W przypadku metali szlachetnych trudno znaleźć jeden spójny raport sprzedaży. Ale od lat jednym z bardziej wiarygodnych wskaźników jest raport sprzedaży US Mint.
Co daje informacja o sprzedaży monet?
Metale szlachetne od kilku miesięcy są w tzw. trendzie bocznym. Nie notują gwałtownych spadków, ale też nie przeżywają hossy. W dużym uproszczeniu: to efekt pozytywnych informacji z amerykańskiej gospodarki i oczekiwania dużych inwestorów na rozwój wojny handlowej, jaką rozpoczął Donald Trump.

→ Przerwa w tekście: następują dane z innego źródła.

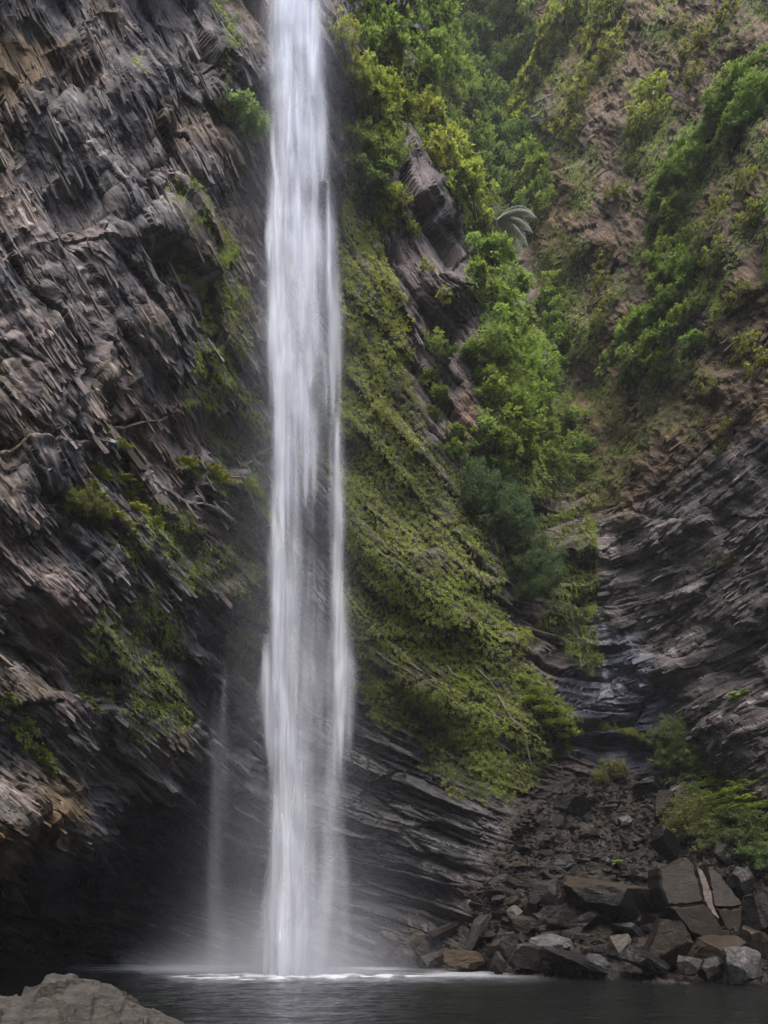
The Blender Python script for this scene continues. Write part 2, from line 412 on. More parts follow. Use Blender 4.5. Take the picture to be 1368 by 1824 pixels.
def rock_wall_material():
    m, n, l, b = new_mat('layered slate')
    fl = N_(n, 'ShaderNodeAttribute', attribute_name='flow'); ca = N_(n, 'ShaderNodeAttribute', attribute_name='stone'); wa_ = N_(n, 'ShaderNodeAttribute', attribute_name='wet')
    mp = N_(n, 'ShaderNodeMapping'); mp.inputs['Scale'].default_value = (2.0, 22, 1); l.new(fl.outputs['Vector'], mp.inputs[0])
    s1 = N_(n, 'ShaderNodeTexNoise'); s1.inputs['Scale'].default_value = 1; s1.inputs['Detail'].default_value = 7; s1.inputs['Roughness'].default_value = 0.65; l.new(mp.outputs[0], s1.inputs['Vector'])
    geo = N_(n, 'ShaderNodeNewGeometry')
    s2 = N_(n, 'ShaderNodeTexNoise'); s2.inputs['Scale'].default_value = 5.5; s2.inputs['Detail'].default_value = 8; s2.inputs['Roughness'].default_value = 0.7; l.new(geo.outputs['Position'], s2.inputs['Vector'])
    cr = N_(n, 'ShaderNodeValToRGB'); cr.color_ramp.elements[0].position = 0.33; cr.color_ramp.elements[0].color = lin(.28, .28, .29); cr.color_ramp.elements[1].position = 0.72; cr.color_ramp.elements[1].color = lin(1.95, 1.92, 1.9)
    l.new(s1.outputs['Fac'], cr.inputs[0])
    cr2 = N_(n, 'ShaderNodeValToRGB'); cr2.color_ramp.elements[0].position = 0.3; cr2.color_ramp.elements[0].color = lin(.6, .58, .56); cr2.color_ramp.elements[1].position = 0.7; cr2.color_ramp.elements[1].color = lin(1.4, 1.42, 1.45)
    l.new(s2.outputs['Fac'], cr2.inputs[0])
    m1 = N_(n, 'ShaderNodeMix', data_type='RGBA', blend_type='MULTIPLY'); m1.inputs[0].default_value = 1; l.new(ca.outputs['Color'], m1.inputs[6]); l.new(cr.outputs[0], m1.inputs[7])
    m2 = N_(n, 'ShaderNodeMix', data_type='RGBA', blend_type='MULTIPLY'); m2.inputs[0].default_value = 1; l.new(m1.outputs[2], m2.inputs[6]); l.new(cr2.outputs[0], m2.inputs[7])
    l.new(m2.outputs[2], b.inputs['Base Color'])
    mr = N_(n, 'ShaderNodeMapRange'); mr.inputs[3].default_value = 0.78; mr.inputs[4].default_value = 0.30; l.new(wa_.outputs['Fac'], mr.inputs[0]); l.new(mr.outputs[0], b.inputs['Roughness'])
    ms = N_(n, 'ShaderNodeMapRange'); ms.inputs[3].default_value = 0.10; ms.inputs[4].default_value = 0.32; l.new(wa_.outputs['Fac'], ms.inputs[0]); l.new(ms.outputs[0], b.inputs['Specular IOR Level'])
    ad = N_(n, 'ShaderNodeMath', operation='ADD'); l.new(s1.outputs['Fac'], ad.inputs[0]); l.new(s2.outputs['Fac'], ad.inputs[1])
    bu = N_(n, 'ShaderNodeBump'); bu.inputs['Strength'].default_value = 0.9; bu.inputs['Distance'].default_value = 0.055; l.new(ad.outputs[0], bu.inputs['Height']); l.new(bu.outputs[0], b.inputs['Normal'])
    return m

def stone_material(name, c0, c1, rough=0.6, vein=0.0, veincol=(.36, .35, .34), scale=1.0, bump=.7):
    m, n, l, b = new_mat(name)
    tc = N_(n, 'ShaderNodeTexCoord'); oi = N_(n, 'ShaderNodeObjectInfo')
    ofs = N_(n, 'ShaderNodeVectorMath', operation='ADD'); l.new(tc.outputs['Object'], ofs.inputs[0]); l.new(oi.outputs['Random'], ofs.inputs[1])
    mp = N_(n, 'ShaderNodeMapping'); mp.inputs['Scale'].default_value = (1.2 * scale, 1.2 * scale, 5 * scale); mp.inputs['Rotation'].default_value = (0.5, 0.35, 0); l.new(ofs.outputs[0], mp.inputs[0])
    s1 = N_(n, 'ShaderNodeTexNoise'); s1.inputs['Scale'].default_value = 2.5; s1.inputs['Detail'].default_value = 9; s1.inputs['Roughness'].default_value = 0.68; l.new(mp.outputs[0], s1.inputs['Vector'])
    cr = N_(n, 'ShaderNodeValToRGB'); cr.color_ramp.elements[0].position = .34; cr.color_ramp.elements[0].color = lin(*c0); cr.color_ramp.elements[1].position = .68; cr.color_ramp.elements[1].color = lin(*c1)
    l.new(s1.outputs['Fac'], cr.inputs[0])
    out = cr.outputs[0]
    if vein > 0:
        s3 = N_(n, 'ShaderNodeTexNoise'); s3.inputs['Scale'].default_value = 1.6 * scale; s3.inputs['Detail'].default_value = 5; s3.inputs['Distortion'].default_value = 0.8; l.new(ofs.outputs[0], s3.inputs['Vector'])
        ab = N_(n, 'ShaderNodeMath', operation='SUBTRACT'); ab.inputs[1].default_value = 0.5; l.new(s3.outputs['Fac'], ab.inputs[0])
        aa = N_(n, 'ShaderNodeMath', operation='ABSOLUTE'); l.new(ab.outputs[0], aa.inputs[0])
        mr = N_(n, 'ShaderNodeMapRange'); mr.inputs[1].default_value = 0.0; mr.inputs[2].default_value = 0.022; mr.inputs[3].default_value = vein; mr.inputs[4].default_value = 0; l.new(aa.outputs[0], mr.inputs[0])
        mx = N_(n, 'ShaderNodeMix', data_type='RGBA'); l.new(mr.outputs[0], mx.inputs[0]); l.new(out, mx.inputs[6]); mx.inputs[7].default_value = lin(*veincol); out = mx.outputs[2]
    mo = N_(n, 'ShaderNodeMix', data_type='RGBA', blend_type='MULTIPLY'); mo.inputs[0].default_value = 1; l.new(out, mo.inputs[6]); l.new(oi.outputs['Color'], mo.inputs[7])
    l.new(mo.outputs[2], b.inputs['Base Color'])
    b.inputs['Roughness'].default_value = rough; b.inputs['Specular IOR Level'].default_value = 0.2
    s2 = N_(n, 'ShaderNodeTexNoise'); s2.inputs['Scale'].default_value = 14 * scale; s2.inputs['Detail'].default_value = 8; l.new(ofs.outputs[0], s2.inputs['Vector'])
    ad = N_(n, 'ShaderNodeMath', operation='ADD'); l.new(s1.outputs['Fac'], ad.inputs[0]); l.new(s2.outputs['Fac'], ad.inputs[1])
    bu = N_(n, 'ShaderNodeBump'); bu.inputs['Strength'].default_value = bump; bu.inputs['Distance'].default_value = 0.05; l.new(ad.outputs[0], bu.inputs['Height']); l.new(bu.outputs[0], b.inputs['Normal'])
    return m

def leaf_material(name, dark, light, trans=0.45, rough=0.55):
    """leaf colour runs from dark to light with each leaf's own 'var'; the plant's own colour multiplies it"""
    m, n, l, b = new_mat(name)
    at = N_(n, 'ShaderNodeAttribute', attribute_name='var'); oi = N_(n, 'ShaderNodeObjectInfo')
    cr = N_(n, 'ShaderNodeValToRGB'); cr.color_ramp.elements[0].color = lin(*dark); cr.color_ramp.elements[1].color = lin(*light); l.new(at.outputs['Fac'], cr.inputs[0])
    mo = N_(n, 'ShaderNodeMix', data_type='RGBA', blend_type='MULTIPLY'); mo.inputs[0].default_value = 1; l.new(cr.outputs[0], mo.inputs[6]); l.new(oi.outputs['Color'], mo.inputs[7])
    l.new(mo.outputs[2], b.inputs['Base Color']); b.inputs['Roughness'].default_value = rough; b.inputs['Specular IOR Level'].default_value = 0.3
    tr = N_(n, 'ShaderNodeBsdfTranslucent'); l.new(mo.outputs[2], tr.inputs[0])
    mx = N_(n, 'ShaderNodeMixShader'); mx.inputs[0].default_value = trans
    l.new(b.outputs[0], mx.inputs[1]); l.new(tr.outputs[0], mx.inputs[2]); l.new(mx.outputs[0], n['Material Output'].inputs[0])
    return m

def falling_water_material():
    m, n, l, b = new_mat('falling water')
    at = N_(n, 'ShaderNodeAttribute', attribute_name='cover')
    d = N_(n, 'ShaderNodeBsdfDiffuse'); d.inputs[0].default_value = lin(.82, .86, .94)
    t = N_(n, 'ShaderNodeBsdfTranslucent'); t.inputs[0].default_value = lin(.82, .86, .94)
    mx = N_(n, 'ShaderNodeMixShader'); mx.inputs[0].default_value = 0.45; l.new(d.outputs[0], mx.inputs[1]); l.new(t.outputs[0], mx.inputs[2])
    tr = N_(n, 'ShaderNodeBsdfTransparent')
    m2 = N_(n, 'ShaderNodeMixShader'); l.new(at.outputs['Fac'], m2.inputs[0]); l.new(tr.outputs[0], m2.inputs[1]); l.new(mx.outputs[0], m2.inputs[2])
    l.new(m2.outputs[0], n['Material Output'].inputs[0])
    n.remove(b)
    return m

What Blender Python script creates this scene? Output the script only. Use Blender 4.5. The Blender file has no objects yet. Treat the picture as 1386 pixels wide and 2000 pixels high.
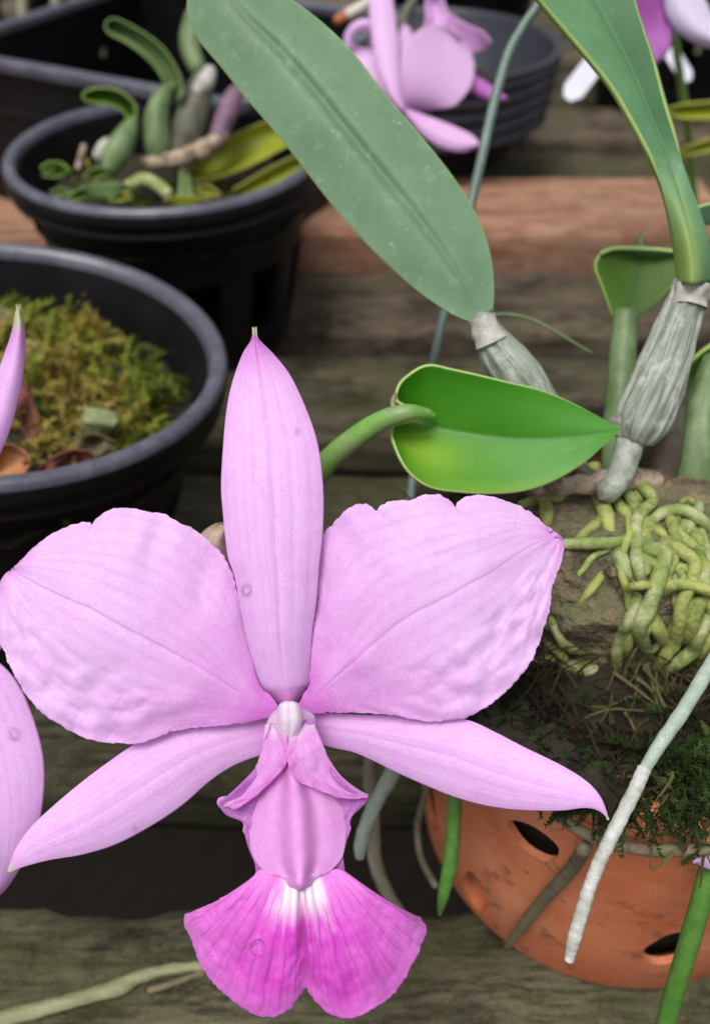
import bpy, math, random
from mathutils import Vector, Matrix, noise
random.seed(7)
C = bpy.context.scene.collection
SC = bpy.context.scene

# ------------------------------------------------------------------ camera, sky, sun, exposure
PITCH, FPX, CAMH = math.radians(42), 1750.0, 0.235
cd = bpy.data.cameras.new('camera'); cam = bpy.data.objects.new('camera', cd); C.objects.link(cam)
cam.location = (0, 0, CAMH); cam.rotation_euler = (math.pi/2 - PITCH, 0, 0)
cd.sensor_fit = 'VERTICAL'; cd.sensor_height = 36.0; cd.lens = 36.0*FPX/2000.0
cd.clip_start = 0.005; cd.clip_end = 200.0
cd.dof.use_dof = True; cd.dof.focus_distance = 0.150; cd.dof.aperture_fstop = 15.0
SC.camera = cam
SC.render.resolution_x, SC.render.resolution_y = 709, 1024

SUN_EL, SUN_AZ = math.radians(70), math.radians(212)      # azimuth measured clockwise from +Y
w = bpy.data.worlds.new('World'); SC.world = w; w.use_nodes = True
wn = w.node_tree.nodes; wl = w.node_tree.links
sky = wn.new('ShaderNodeTexSky'); sky.sky_type = 'NISHITA'; sky.sun_disc = False
sky.sun_elevation = SUN_EL; sky.sun_rotation = SUN_AZ; sky.dust_density = 4.0; sky.air_density = 1.0
hs = wn.new('ShaderNodeHueSaturation'); hs.inputs['Saturation'].default_value = 0.25   # overcast: greyer than clear sky
bg = wn['Background']; bg.inputs['Strength'].default_value = 0.08
wl.new(sky.outputs[0], hs.inputs['Color']); wl.new(hs.outputs[0], bg.inputs['Color'])
sd = bpy.data.lights.new('sun', 'SUN'); sun = bpy.data.objects.new('sun', sd); C.objects.link(sun)
sd.energy = 1.5; sd.angle = math.radians(26); sd.color = (1.0, 0.965, 0.92)
dv = Vector((math.sin(SUN_AZ)*math.cos(SUN_EL), math.cos(SUN_AZ)*math.cos(SUN_EL), math.sin(SUN_EL)))
sun.rotation_euler = dv.to_track_quat('Z', 'Y').to_euler(); sun.location = dv*3
SC.view_settings.view_transform = 'Standard'; SC.view_settings.look = 'None'
SC.view_settings.exposure = 0.80; SC.view_settings.gamma = 1.0; SC.view_settings.use_curve_mapping = False
SC.cycles.use_denoising = True
SC.cycles.max_bounces = 6; SC.cycles.transparent_max_bounces = 6

# ------------------------------------------------------------------ small helpers
FW = Vector((0, math.cos(PITCH), -math.sin(PITCH))); UP = Vector((0, math.sin(PITCH), math.cos(PITCH)))
CAM = Vector((0, 0, CAMH))
ZS = 1.0                              # the front flowers stand a little nearer
def W(px, py, zc):                    # a point of the place, at distance zc in front of the lens
    zc = zc*ZS if zc < .9 else zc
    return CAM + FW*zc + Vector((1, 0, 0))*((px-693)/FPX*zc) + UP*((1000-py)/FPX*zc)
def ray(px, py): return (W(px, py, 1.0) - CAM)
def onz(px, py, z):                   # a point of the level plane at height z
    d = ray(px, py); return CAM + d*((z-CAMH)/d.z)
def lin(h):
    h = h.lstrip('#'); o = []
    for i in (0, 2, 4):
        c = int(h[i:i+2], 16)/255; o.append(c/12.92 if c <= .04045 else ((c+.055)/1.055)**2.4)
    return (o[0], o[1], o[2], 1)
def sstep(a, b, x):
    x = max(0, min(1, (x-a)/(b-a) if b != a else 0)); return x*x*(3-2*x)
def nz(v, s=1.0, o=0.0): return noise.noise(Vector((v[0]*s+o, v[1]*s+o*1.7, v[2]*s-o)))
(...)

Jeśli jednak zestawimy ze sobą stosunkowo niskie notowania złota i wyniki sprzedaży monet, które są popularną metodą zakupu złota i srebra w USA, to możemy już wyciągać pewne wnioski. Lecz najpierw przyjrzyjmy się tym wynikom.
Sprzedaż srebrnych orłów w pierwszym półroczu 2016 roku, kiedy cena gwałtownie szła w górę, wynosiła zwykle ponad 4 miliony uncji miesięcznie. W drugim półroczu, kiedy zaczęła spadać, popyt kształtował się na poziomie 1,2–1,4 mln uncji, by w grudniu, przy rekordowo niskich cenach, osiągnąć poziom zaledwie 240 tys. sztuk. W całym 2016 US Mint sprzedała 37 701 500 uncji srebrnych orłów.
Srebrny Orzeł to amerykańska, jednouncjowa, bulionowa moneta inwestycyjna.
W roku 2017 cena srebra trzymała się gorzej niż cena złota, choć ostatecznie na koniec roku było na plusie o kilka procent. W styczniu po dużych wzrostach sprzedało się ponad 5 mln uncji. W kolejnych miesiącach panowały nastroje mieszane, a ilość monet, które opuściły mennicę, wahała się w przedziale 0,8–1,2 mln z lepszymi miesiącami, jak np. maj (2,4 mln) czy lipiec (2,3 mln). Jednak rok zamknięty został z wynikiem 18 065 500 uncji.